Nesse sentido, ensinou que o Direito Civil Constitucional é o Direito Civil interpretado de acordo com a Constituição e com os princípios constitucionais, observando, ainda, que, como a Constituição se ocupa também de normas do Direito Civil, não há mais dicotomia entre o Direito Público e o Direito Privado. “A partir da Constituição de 1988, não existem mais essas fronteiras e o Direito Privado passou a ser aplicado, também, nas relações de Direito Público”, acrescentou.

 

Ponderando que o Código Civil de 2002 já nasceu desatualizado, salientou que ele ‘ganha vida’ ao se fazer sua interpretação e aplicação a partir dos princípios e dispositivos da Constituição. “E são as cláusulas gerais, como a função social do contrato e da propriedade e boa fé objetiva que dão vida ao Código Civil”, ressaltou, frisando que a Constituição tem como valor maior a dignidade da pessoa humana e tudo deve ser pensado e interpretado com base nesse princípio.

 

Em relação a esse modelo aberto de interpretação, destacou o caráter qualitativo que passou a ter a intervenção do intérprete da lei. Quanto à crítica de ativismo judicial, ponderou que o juiz apenas cumpre o seu papel, que é encontrar uma regra no ordenamento jurídico para decidir o caso concreto ou criá-la, se necessário, porque não pode se omitir.
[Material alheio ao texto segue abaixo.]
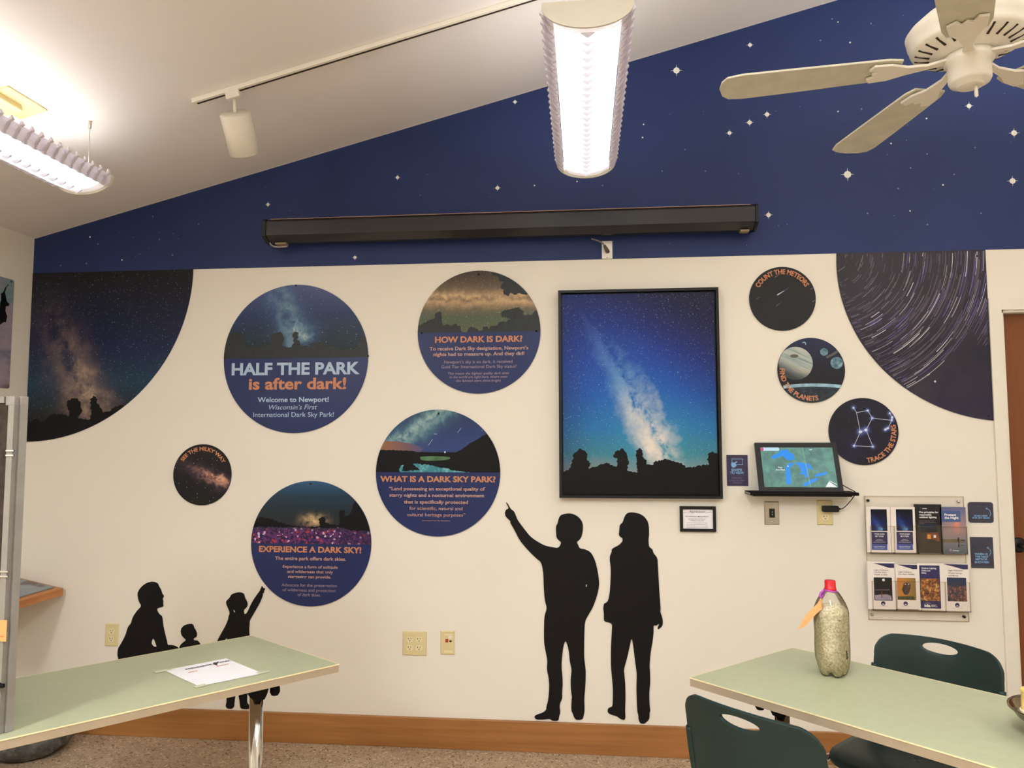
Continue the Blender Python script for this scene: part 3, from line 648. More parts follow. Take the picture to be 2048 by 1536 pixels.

Entretanto, asseverou que ele não está usurpando as funções do Legislativo ao exercer sua função, como é alegado. “A garantia de segurança da decisão judicial nesse modelo aberto de interpretação, que inclui princípios, cláusulas gerais e conceitos indeterminados, é a motivação racional do magistrado”, frisou.

 

Por fim, Carlos Garbi destacou a necessidade de os profissionais do Direito repensarem o Direito Civil à luz da Constituição e estabelecerem novos parâmetros do Direito Privado. “Em outras palavras, precisamos reconstruir o Direito Privado brasileiro”, concluiu.